Viver é interpretar, é transformar o argumento externo em nosso próprio, tornar o alheio em nós.

Pra quem não gostava de ler, esse escritor tem uma fonte surpreendentemente inesgotável!

Rodrigo Feitosa disse...

hahahaha Adorei a relação entre suas constipações!

Drumond é realmente fantástico, e embora minha ignorância me impeça de citar outros textos dele, tenho que dizer que o admiro muito.

Realmente não adianta forçar, espremer que as palavras não vem. Não cabem no texto. Não se pode obrigar uma idéia a se formar.

A coisa flui, ou não.


e é extremamente prazeroso quando flui. Pois não é necessário buscar palavras, nem expressões. Nasce pronto, tudo se encaixa.

"Convive com teus poemas, antes de escrevê-los.
Tem paciência, se obscuros.

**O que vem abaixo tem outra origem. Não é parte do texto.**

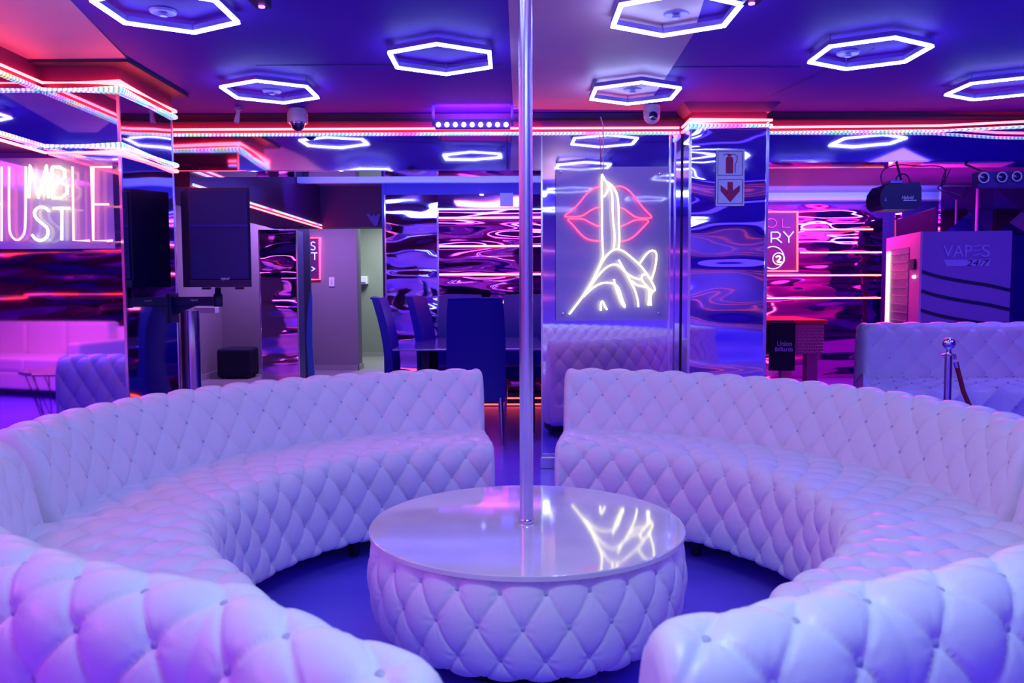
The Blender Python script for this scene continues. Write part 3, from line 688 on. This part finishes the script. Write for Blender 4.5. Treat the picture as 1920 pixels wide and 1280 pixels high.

Calma se te provocam
Espera que cada um se realize e consume
Com seu poder de palavra
E seu poder de silêncio"

Perfeito

Felipe Miranda disse...

Esse livro é da época das listas de material escolar que nossos pais compravam no início de cada ano.
É da época que nossos pais tinham dentes de leite...e olhe lá!
E estava aqui na prateleira tão novinho e atual quanto a revista da semana que vem.

Felipe Miranda disse...

Só um adendo, exceto a poética não tenho outras constipações!

Sabe o que é engraçado, certa vez tive um momento de "paixonite" e me bateu uma caganeira danada!

Ju Marques disse...

Viver a poesia, em si.. para que ela se desprenda do limbo!
O limbo das idéias, poesia em estado de dicionário.

A lição vinda do mestre parece tão clara e reconfortante! Linda!

E viva os momentos de ócio e numero 2! :P

Rodrigo Feitosa disse...

O ócio é transformado em ócio criativo.